> Exercise prompt: Begin with the first line of the listing and quote every line through the one containing "MB().box(hx - .012, hx"; give only those lines.

> Collected material:
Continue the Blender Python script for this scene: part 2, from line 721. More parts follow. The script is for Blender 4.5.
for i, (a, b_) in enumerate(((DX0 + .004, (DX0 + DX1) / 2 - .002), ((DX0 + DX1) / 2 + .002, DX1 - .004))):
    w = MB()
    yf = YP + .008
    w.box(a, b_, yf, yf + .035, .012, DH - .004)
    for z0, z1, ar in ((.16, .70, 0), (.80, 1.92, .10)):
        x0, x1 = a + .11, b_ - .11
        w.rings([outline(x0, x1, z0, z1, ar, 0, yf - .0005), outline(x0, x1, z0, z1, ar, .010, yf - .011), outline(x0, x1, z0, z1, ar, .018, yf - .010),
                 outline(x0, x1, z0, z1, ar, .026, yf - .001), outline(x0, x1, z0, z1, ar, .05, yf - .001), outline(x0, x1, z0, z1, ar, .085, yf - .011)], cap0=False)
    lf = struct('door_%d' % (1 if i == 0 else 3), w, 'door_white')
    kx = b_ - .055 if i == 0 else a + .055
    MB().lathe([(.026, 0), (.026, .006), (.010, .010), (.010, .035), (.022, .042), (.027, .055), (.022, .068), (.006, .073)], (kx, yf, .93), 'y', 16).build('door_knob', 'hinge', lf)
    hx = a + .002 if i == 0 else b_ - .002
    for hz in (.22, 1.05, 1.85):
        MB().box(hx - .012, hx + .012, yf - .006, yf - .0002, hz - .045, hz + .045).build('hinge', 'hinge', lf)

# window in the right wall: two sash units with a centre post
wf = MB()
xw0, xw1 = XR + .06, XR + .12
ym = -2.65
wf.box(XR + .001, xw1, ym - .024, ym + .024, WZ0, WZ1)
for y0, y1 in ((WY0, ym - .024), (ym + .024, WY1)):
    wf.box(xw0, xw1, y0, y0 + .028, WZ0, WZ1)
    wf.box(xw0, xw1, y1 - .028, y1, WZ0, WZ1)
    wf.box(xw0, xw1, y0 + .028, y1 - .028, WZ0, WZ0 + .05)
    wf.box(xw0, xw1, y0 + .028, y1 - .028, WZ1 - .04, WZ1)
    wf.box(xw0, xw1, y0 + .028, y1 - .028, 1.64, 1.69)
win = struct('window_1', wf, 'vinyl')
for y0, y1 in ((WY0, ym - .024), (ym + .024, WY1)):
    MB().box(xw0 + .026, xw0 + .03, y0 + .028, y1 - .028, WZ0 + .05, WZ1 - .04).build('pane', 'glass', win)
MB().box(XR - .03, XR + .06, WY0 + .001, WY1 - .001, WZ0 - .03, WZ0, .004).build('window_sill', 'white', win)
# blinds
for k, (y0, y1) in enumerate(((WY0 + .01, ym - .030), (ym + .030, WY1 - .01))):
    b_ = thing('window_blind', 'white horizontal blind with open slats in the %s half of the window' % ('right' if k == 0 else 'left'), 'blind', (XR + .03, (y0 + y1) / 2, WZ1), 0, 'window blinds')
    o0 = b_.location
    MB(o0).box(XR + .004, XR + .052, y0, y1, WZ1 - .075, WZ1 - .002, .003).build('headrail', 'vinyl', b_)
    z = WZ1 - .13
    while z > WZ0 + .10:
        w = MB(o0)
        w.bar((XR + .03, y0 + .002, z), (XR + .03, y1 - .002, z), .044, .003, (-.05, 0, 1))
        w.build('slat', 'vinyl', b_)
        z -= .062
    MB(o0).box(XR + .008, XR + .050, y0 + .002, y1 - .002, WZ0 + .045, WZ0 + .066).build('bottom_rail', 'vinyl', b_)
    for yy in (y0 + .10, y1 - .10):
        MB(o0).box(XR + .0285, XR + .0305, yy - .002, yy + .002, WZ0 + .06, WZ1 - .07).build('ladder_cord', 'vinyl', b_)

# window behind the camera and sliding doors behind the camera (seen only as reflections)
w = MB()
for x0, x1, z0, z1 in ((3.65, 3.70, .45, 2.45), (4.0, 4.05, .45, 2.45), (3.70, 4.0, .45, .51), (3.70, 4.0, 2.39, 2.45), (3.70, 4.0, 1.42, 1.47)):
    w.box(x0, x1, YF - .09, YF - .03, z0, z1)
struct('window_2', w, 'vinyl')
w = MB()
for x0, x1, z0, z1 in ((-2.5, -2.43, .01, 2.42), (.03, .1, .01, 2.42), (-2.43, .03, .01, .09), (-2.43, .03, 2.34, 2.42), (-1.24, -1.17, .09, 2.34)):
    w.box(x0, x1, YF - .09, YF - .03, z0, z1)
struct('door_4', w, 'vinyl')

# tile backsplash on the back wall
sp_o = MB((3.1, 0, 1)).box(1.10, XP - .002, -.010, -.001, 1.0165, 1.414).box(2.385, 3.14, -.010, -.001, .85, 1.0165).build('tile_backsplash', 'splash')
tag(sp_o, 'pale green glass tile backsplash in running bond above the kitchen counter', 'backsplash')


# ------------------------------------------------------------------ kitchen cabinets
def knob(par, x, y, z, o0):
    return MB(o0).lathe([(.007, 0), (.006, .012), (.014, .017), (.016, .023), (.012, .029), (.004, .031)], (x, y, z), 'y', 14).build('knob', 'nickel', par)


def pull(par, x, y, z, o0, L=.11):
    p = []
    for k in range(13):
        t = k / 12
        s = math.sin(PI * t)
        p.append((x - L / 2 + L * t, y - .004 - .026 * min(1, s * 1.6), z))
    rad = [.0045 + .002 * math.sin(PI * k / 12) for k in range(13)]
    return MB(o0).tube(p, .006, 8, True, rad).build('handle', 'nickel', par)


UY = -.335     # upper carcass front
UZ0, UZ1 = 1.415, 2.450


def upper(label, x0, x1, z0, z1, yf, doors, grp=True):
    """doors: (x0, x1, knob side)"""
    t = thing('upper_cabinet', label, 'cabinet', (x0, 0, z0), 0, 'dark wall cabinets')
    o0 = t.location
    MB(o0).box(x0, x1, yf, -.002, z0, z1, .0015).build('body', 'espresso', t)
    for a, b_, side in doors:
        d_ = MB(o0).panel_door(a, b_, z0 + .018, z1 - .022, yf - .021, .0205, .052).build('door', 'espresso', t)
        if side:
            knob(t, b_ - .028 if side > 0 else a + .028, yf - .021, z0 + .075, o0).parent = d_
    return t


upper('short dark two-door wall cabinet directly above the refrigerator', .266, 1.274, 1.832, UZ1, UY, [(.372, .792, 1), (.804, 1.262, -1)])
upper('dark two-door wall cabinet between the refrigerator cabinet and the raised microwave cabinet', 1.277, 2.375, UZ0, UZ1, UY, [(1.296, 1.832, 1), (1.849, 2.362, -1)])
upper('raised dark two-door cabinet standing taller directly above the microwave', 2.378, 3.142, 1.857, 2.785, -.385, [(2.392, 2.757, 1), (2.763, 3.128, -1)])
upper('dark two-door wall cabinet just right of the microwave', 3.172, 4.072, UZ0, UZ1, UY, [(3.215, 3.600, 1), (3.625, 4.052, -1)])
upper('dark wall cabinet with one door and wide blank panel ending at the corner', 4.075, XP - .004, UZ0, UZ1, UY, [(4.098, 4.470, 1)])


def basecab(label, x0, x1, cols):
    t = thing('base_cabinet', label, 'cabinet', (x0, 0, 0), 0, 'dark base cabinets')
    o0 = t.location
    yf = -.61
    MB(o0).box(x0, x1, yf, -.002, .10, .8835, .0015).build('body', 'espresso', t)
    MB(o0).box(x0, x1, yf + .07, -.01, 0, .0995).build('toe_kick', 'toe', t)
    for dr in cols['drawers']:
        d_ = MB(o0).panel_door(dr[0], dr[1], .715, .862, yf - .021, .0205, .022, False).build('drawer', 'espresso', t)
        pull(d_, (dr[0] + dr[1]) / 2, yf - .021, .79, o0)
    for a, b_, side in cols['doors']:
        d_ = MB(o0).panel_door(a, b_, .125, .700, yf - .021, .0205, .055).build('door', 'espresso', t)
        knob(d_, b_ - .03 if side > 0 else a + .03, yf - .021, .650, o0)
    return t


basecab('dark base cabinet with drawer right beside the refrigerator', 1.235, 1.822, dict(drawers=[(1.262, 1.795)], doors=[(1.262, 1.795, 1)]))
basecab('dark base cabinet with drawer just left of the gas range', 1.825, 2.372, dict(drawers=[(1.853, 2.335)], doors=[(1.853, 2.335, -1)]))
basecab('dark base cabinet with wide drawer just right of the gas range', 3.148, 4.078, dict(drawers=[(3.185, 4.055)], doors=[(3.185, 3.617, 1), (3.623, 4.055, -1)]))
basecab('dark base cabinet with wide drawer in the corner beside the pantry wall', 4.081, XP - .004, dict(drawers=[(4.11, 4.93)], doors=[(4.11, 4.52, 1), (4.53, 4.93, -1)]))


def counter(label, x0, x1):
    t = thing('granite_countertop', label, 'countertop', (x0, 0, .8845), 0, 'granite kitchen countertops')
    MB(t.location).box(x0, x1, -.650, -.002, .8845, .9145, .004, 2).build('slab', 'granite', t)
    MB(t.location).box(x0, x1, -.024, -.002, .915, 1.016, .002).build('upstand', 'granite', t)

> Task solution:
Continue the Blender Python script for this scene: part 2, from line 721. More parts follow. The script is for Blender 4.5.
for i, (a, b_) in enumerate(((DX0 + .004, (DX0 + DX1) / 2 - .002), ((DX0 + DX1) / 2 + .002, DX1 - .004))):
    w = MB()
    yf = YP + .008
    w.box(a, b_, yf, yf + .035, .012, DH - .004)
    for z0, z1, ar in ((.16, .70, 0), (.80, 1.92, .10)):
        x0, x1 = a + .11, b_ - .11
        w.rings([outline(x0, x1, z0, z1, ar, 0, yf - .0005), outline(x0, x1, z0, z1, ar, .010, yf - .011), outline(x0, x1, z0, z1, ar, .018, yf - .010),
                 outline(x0, x1, z0, z1, ar, .026, yf - .001), outline(x0, x1, z0, z1, ar, .05, yf - .001), outline(x0, x1, z0, z1, ar, .085, yf - .011)], cap0=False)
    lf = struct('door_%d' % (1 if i == 0 else 3), w, 'door_white')
    kx = b_ - .055 if i == 0 else a + .055
    MB().lathe([(.026, 0), (.026, .006), (.010, .010), (.010, .035), (.022, .042), (.027, .055), (.022, .068), (.006, .073)], (kx, yf, .93), 'y', 16).build('door_knob', 'hinge', lf)
    hx = a + .002 if i == 0 else b_ - .002
    for hz in (.22, 1.05, 1.85):
        MB().box(hx - .012, hx + .012, yf - .006, yf - .0002, hz - .045, hz + .045).build('hinge', 'hinge', lf)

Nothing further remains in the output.